Foram 18 meses, desde a descoberta do dicionário até a publicação. Segundo a organizadora, logo depois que encontraram a obra, foi realizado contato com o professor Masayuki Toyoshima, um dos maiores pesquisadores das publicações dos jesuítas feitas no Japão. Como conta Eliza, a sugestão da publicação fac-similar partiu dele, que deu sequência aos acordos com a Editora Yagi Shoten, empresa com projeção no mercado editorial japonês pela publicação de obras clássicas e manuscritos.

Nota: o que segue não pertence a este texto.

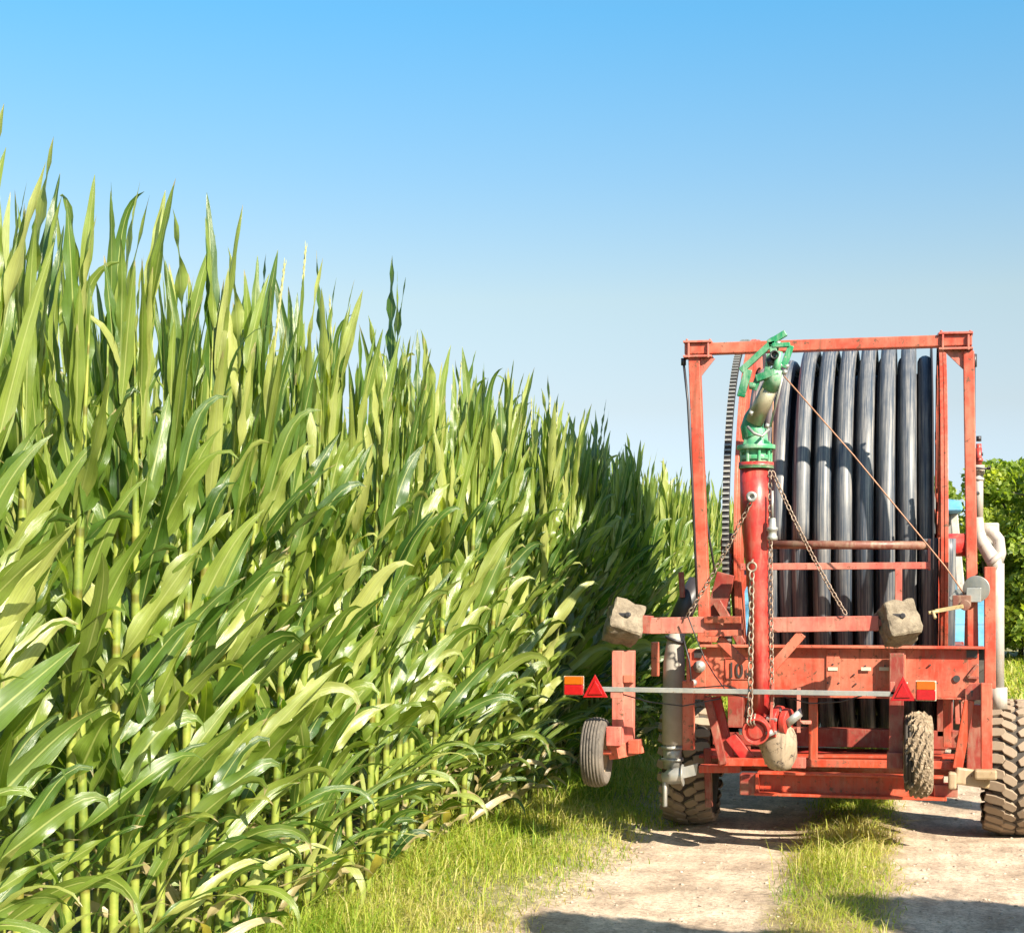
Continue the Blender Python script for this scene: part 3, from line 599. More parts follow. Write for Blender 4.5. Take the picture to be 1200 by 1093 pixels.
b.plate([at(806, 760, 9.99), at(827, 760, 9.99), at(827, 820, 9.99), at(806, 818, 9.99)], .02)
b.bar(at(807, 764, 9.93), at(807, 800, 9.93), .10, px(3)); b.bar(at(829, 752, Yf-.05), at(829, 735, Yf-.05), .06, px(22)); b.build('end_bracket', M['paint'], irr, .003)
for (u, v, r_) in ((819, 781, 7), (812, 800, 4)):
    b = MB(); c = at(u, v, 9.92); b.lathe([(0, .004), (0, px(r_)), (.012, px(r_*.7)), (.024, px(r_)), (.05, px(r_)), (.05, .004)], c, (0, 1, 0), 24); b.build('pulley', M['steel'], irr)
def leg_bar(name, u0, v0, u1, v1, w, Y, d, mat, Y1=None, bev=.004):
    b = MB(); b.bar(at(u0, v0, Y), at(u1, v1, Y1 or Y), d, px(w, Y)); return b.build(name, M[mat], irr, bev)
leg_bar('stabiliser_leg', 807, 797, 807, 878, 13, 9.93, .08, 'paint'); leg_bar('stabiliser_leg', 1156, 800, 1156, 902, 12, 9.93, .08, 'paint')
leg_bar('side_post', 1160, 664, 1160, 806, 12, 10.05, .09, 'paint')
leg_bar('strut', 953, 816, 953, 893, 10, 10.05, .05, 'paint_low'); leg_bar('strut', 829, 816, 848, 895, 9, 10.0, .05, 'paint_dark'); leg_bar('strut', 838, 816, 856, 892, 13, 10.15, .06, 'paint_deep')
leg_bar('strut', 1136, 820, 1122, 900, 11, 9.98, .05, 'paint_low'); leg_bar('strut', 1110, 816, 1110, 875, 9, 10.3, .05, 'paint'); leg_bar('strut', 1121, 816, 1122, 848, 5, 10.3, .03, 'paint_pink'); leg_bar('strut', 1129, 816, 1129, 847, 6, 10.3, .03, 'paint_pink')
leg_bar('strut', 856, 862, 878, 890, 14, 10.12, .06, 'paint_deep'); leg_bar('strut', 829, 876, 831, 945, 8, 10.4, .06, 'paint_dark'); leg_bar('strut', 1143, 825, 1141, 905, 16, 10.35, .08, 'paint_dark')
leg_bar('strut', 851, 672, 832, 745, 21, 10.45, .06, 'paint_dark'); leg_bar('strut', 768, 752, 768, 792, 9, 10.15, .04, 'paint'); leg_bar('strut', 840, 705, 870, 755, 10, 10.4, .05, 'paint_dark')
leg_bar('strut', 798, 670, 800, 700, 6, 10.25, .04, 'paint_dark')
b = MB(); b.bar(at(842, 892, 10.05), at(1122, 896, 10.05), .06, px(9)); b.bar(at(848, 884, 10.3), at(1122, 886, 10.3), .2, px(3)); b.bar(at(820, 900, 10.15), at(868, 900, 10.15), .1, px(9)); b.build('lower_crossmember', M['paint_low'], irr, .004)
b = MB(); b.box((at(960, 890, 10.6).x, 10.75, .52), (1.5, .7, .02)); b.build('belly_plate', M['paint_deep'], irr, .003)
# skid beam, a channel section
pa, pb = at(888, 906, 9.9), at(1106, 909, 9.9); za, zb = at(980, 931, 9.9).z, at(980, 907, 9.9).z
b = MB(); xm, xl = (pa.x+pb.x)/2, pb.x-pa.x; b.box((xm, 9.93, (za+zb)/2), (xl, .02, zb-za)); b.box((xm, 9.90, zb), (xl, .10, .014)); b.box((xm, 9.88, za), (xl+.03, .14, .016)); b.box((pa.x, 9.90, (za+zb)/2), (.02, .10, zb-za-.01))
b.build('skid_beam', M['paint_low'], irr, .003)
b = MB(); b.box(at(878, 918, 9.95), (px(20), .12, px(24))); b.build('skid_end', M['paint_dark'], irr, .006); b = MB(); b.box(at(1108, 925, 9.95), (px(26), .14, px(14))); b.build('skid_end', M['paint_dark'], irr, .006)
b = MB(); b.box(at(1116, 914, 9.85), (px(9), .08, px(19))); b.bar(at(1119, 908, 9.85), at(1160, 914, 9.9), .1, px(7), (0, 0, 1)); b.box(at(1155, 907, 9.84), (px(24), .08, px(11))); b.build('tow_step', M['rim'], irr, .012)
# keyhole plate, hook, dark opening, stickers, numbers
b = MB(); b.plate([at(1131, 820, 9.96), at(1131, 808, 9.96), at(1137, 801, 9.96), at(1149, 800, 9.96), at(1149, 820, 9.96)], .012); b.build('lock_plate', M['paint_dark'], irr, .002)
b = MB(); b.cyl(at(1139, 810, 9.957), at(1139, 810, 9.96), .008, 14); b.bar(at(1139, 811, 9.958), at(1139, 816, 9.958), .003, .006)
b.box(at(1139, 766, 9.996), (px(12), .01, px(8))); b.cyl(at(1121, 795, 9.99), at(1121, 795, 9.999), px(4), 14); b.box(at(818, 766, 9.98), (px(9), .01, px(9)))
for u, v in ((976, 778), (970, 800), (983, 800), (1014, 780), (1037, 780), (1001, 790), (1090, 779), (1003, 801), (1098, 800)): b.cyl(at(u, v, 9.982), at(u, v, 9.998), .0055, 8)
b.build('bolt_hole', M['ink'], irr)
b = MB(); b.bar(at(1146, 778, 9.985), at(1134, 793, 9.985), .014, px(3)); b.bar(at(1134, 793, 9.985), at(1147, 794, 9.985), .014, px(3)); b.build('hook', M['paint_dark'], irr, .002)
for u in (976, 1015, 1036): MB().box(at(u, 783.5, 9.984), (px(11), .003, px(4))).build('sticker', M['white'], irr)
def text(s, u, v, Y, h, mat, parent, name, sx=.72, off=.001):
    c = bpy.data.curves.new(name, 'FONT'); c.body = s; c.size = h; c.extrude = .0012; c.offset = off; c.materials.append(mat)
    o = bpy.data.objects.new(name, c); me = bpy.data.meshes.new_from_object(o); bpy.data.objects.remove(o); o = bpy.data.objects.new(name, me); col.objects.link(o); o.location = at(u, v, Y)-parent_world(parent); o.rotation_euler = (R(90), 0, 0); o.scale = (sx, 1, 1); o.parent = parent; return o
text('10', 852.5, 793.5, 9.992, .135, M['ink'], irr, 'speed_number', .72, .0015); text('km', 873.5, 793.5, 9.992, .075, M['ink'], irr, 'speed_unit', .7)
b = MB()
for q0, q1 in (((850, 771), (892, 771)), ((850, 795.5), (892, 795.5)), ((850, 771), (850, 795.5)), ((892, 771), (892, 795.5))): b.bar(at(*q0, 9.995), at(*q1, 9.995), .004, px(.8))
b.build('sign_outline', M['paint_dark'], irr)
# hose guide behind the mast
b = MB(); b.tube([at(896, 638, 10.28), at(1089, 639, 10.28)], px(5), 16); b.build('guide_roller', M['brown'], irr)
b = MB(); b.bar(at(868, 664, 10.28), at(1090, 662.5, 10.28), .05, px(8)); b.bar(at(1089, 631, 10.28), at(1089, 668, 10.28), .04, px(3)); b.bar(at(1053, 666, 10.2), at(1053, 706, 10.2), .05, px(8)); b.build('guide_bar', M['paint_pink'], irr, .003)
b = MB(); b.bar(at(1064, 800, 9.9), at(1047, 800, 9.9), .05, px(2)); b.bar(at(1047, 765, 9.94), at(1047, 802, 9.94), .05, px(9)); b.build('weight_bracket', M['steel'], irr, .003)
# pipes
b = MB(); b.tube([at(1147, 548, 10.25), at(1147, 612, 10.25)], px(5), 16); b.tube([at(1147, 545, 10.25), at(1147, 556, 10.25)], px(6.5), 16); b.tube([at(1147, 560, 10.25), at(1147, 563, 10.25)], px(6), 16)
b.tube([at(1147, 606, 10.25), at(1147, 622, 10.25), at(1150, 634, 10.25), at(1157, 645, 10.25), at(1164, 656, 10.25), at(1169, 670, 10.25)], [px(5), px(6.5), px(7.5), px(8), px(9), px(7)], 18)
b.tube([at(1152, 620, 10.28), at(1162, 622, 10.28), at(1170, 632, 10.28), at(1172, 648, 10.28), at(1168, 660, 10.28)], px(7), 16); b.tube([at(1158, 662, 10.2), at(1174, 648, 10.2)], px(3.5), 10)
b.tube([at(1169, 660, 10.25), at(1169, 815, 10.25)], px(7.5), 20); b.tube([at(1170, 805, 10.25), at(1170, 830, 10.25)], px(10), 20); b.build('standpipe', M['pipe'], irr)
b = MB(); b.tube([at(1147, 545, 10.25), at(1147, 525, 10.25)], px(3.6), 14); b.tube([at(1147, 541, 10.25), at(1147, 537, 10.25)], px(4.8), 14); b.tube([at(1147, 530, 10.25), at(1147, 520, 10.25)], px(3), 14); b.build('air_valve', M['paint_deep'], irr)
b = MB(); b.tube([at(1147, 517, 10.25), at(1147, 511, 10.25)], px(3), 12); b.cyl(at(1133, 548, 10.2), at(1161, 549, 10.2), .007, 8)
for u in (1135, 1158, 1160): b.cyl(at(u, 548, 10.2), at(u+1, 548, 10.2), .014, 8)
b.cyl(at(1138, 577, 10.1), at(1146, 578, 10.2), .012, 8); b.tube([at(1150, 532, 10.2), at(1152, 532, 10.2)], .01, 8); b.build('pipe_clamp', M['dark'], irr)
b = MB(); b.tube([at(818, 682, 10.35), at(806, 705, 10.3), at(796, 728, 10.25)], px(12.5), 18); b.build('suction_bend', M['dark'], irr)
b = MB(); b.tube([at(796, 728, 10.25), at(791, 755, 10.2), at(790, 775, 10.2), at(789, 825, 10.2), at(788, 872, 10.2)], [px(10), px(10.5), px(13), px(13), px(12.5)], 22); b.build('suction_hose', M['hosegrey'], irr)
b = MB()
b.tube([at(792, 748, 10.2), at(791, 751, 10.2)], px(13), 20)
b.build('hose_clamp', M['dark'], irr); b = MB()
for v in (874, 888): b.tube([at(788, v, 10.2), at(788, v+3, 10.2)], px(13.5), 20)
b.tube([at(788, 870, 10.2), at(788, 900, 10.2)], px(11), 20); b.tube([at(781, 930, 10.2), at(779, 905, 10.2)], px(4), 10); b.build('hose_clamp', M['steel'], irr)
b = MB(); b.tube([at(776, 912, 10.1), at(784, 910, 10.1), at(799, 908, 10.1)], [px(4), px(9), px(10)], 18); b.tube([at(799, 908, 10.1), at(801, 908, 10.1)], px(13), 18); b.plate([at(796, 900, 10.1), at(818, 894, 10.1), at(816, 908, 10.1), at(800, 912, 10.1)], .03)
b.tube([at(779, 912, 10.1), at(779, 945, 10.1)], px(3), 8); b.build('coupling', M['steel'], irr, .002)
# hand winch
w = MB(); c = at(1144, 690, 9.95); w.lathe([(0, .01), (0, px(15)), (.008, px(15)), (.008, px(9)), (.05, px(9)), (.05, px(13)), (.058, px(13)), (.058, .01)], c, (.25, 1, .1), 32)
w.box(at(1141, 697, 9.93), (px(16), .03, px(16))); w.plate([at(1112, 700, 9.97), at(1122, 689, 9.97), at(1131, 690, 9.97), at(1140, 700, 9.97), at(1135, 704, 9.97), at(1114, 704, 9.97)], .03)
win = w.build('winch', M['steel'], irr, .003)
def sub(mb, name, mat, par, bev=0):
    o = mb.build(name, mat, None, bev); wpos = parent_world(par)
    for v in o.data.vertices: v.co -= wpos
    o.parent = par; return o
w = MB(); w.box(at(1127, 704, 9.92), (px(20), .05, px(13))); w.cyl(at(1131, 709, 9.88), at(1131, 709, 9.95), px(6), 14); sub(w, 'gearbox', M['brown'], win, .004)
w = MB(); w.bar(at(1129, 710, 9.88), at(1096, 716, 9.88), .012, px(4.5)); w.tube([at(1100, 716, 9.88), at(1088, 718, 9.86)], px(2), 8); w.tube([at(1093, 716, 9.86), at(1096, 724, 9.82)], px(1.8), 8); sub(w, 'crank', M['yellow'], win, .002)
w = MB(); w.tube([at(919, 441, 9.85), at(1000, 533, 9.9), at(1080, 630, 9.95), at(1108, 664, 9.95), at(1130, 696, 9.95)], .0045, 6); w.tube([at(906, 455, 9.9), at(905, 540, 9.9)], .004, 6); w.build('winch_cable', M['cable'], irr)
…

A proposta de coedição foi submetida ao Centro de Pesquisa e Editoração da Biblioteca Nacional em maio de 2019 e aprovada em julho do mesmo ano. A etapa seguinte foi a formulação do convênio de coedição da obra fac-similar do Vocabulario da Lingoa de Iapam, assinado pelos representantes das três instituições ainda no final de 2019.

“Como envolveu duas instituições públicas brasileiras (uma federal e outra estadual) e uma editora comercial japonesa, o processo de elaboração da proposta e do convênio foi mais lento, pois exigiu cuidados sobre questões técnicas e jurídicas”, afirma. A professora acredita que a proposta deve ter sido a primeira submissão que a Biblioteca Nacional recebeu envolvendo uma editora japonesa, abrindo precedentes para iniciativas futuras.

Cada página do dicionário gerou uma imagem que foi reproduzida em tamanho original e com resolução de 540 dpi, em vez dos tradicionais 300 dpi. “Incluindo capas e folha de guarda, são 676 imagens que permitem, segundo o presidente da Editora Yagi Shoten, identificar até mesmo mínimas manchas de tinta no papel”, comenta Eliza. Além disso, mesmo durante a revisão, são usadas as mesmas impressoras e papéis do livro final, para que seja possível um ajuste adequado da cor e do tom, entre outros muitos cuidados.

A edição fac-similar por enquanto não será vendida no Brasil, mas, obedecendo a uma cláusula do convênio de coedição, a Fundação Biblioteca Nacional receberá 30 exemplares. E ainda neste ano, como adianta Eliza, a revista Estudos Japoneses – editada pelo Programa de Pós-Graduação em Língua, Literatura e Cultura Japonesa da FFLCH – deve publicar uma resenha sobre a obra, a fim de levá-la ao conhecimento dos pesquisadores brasileiros.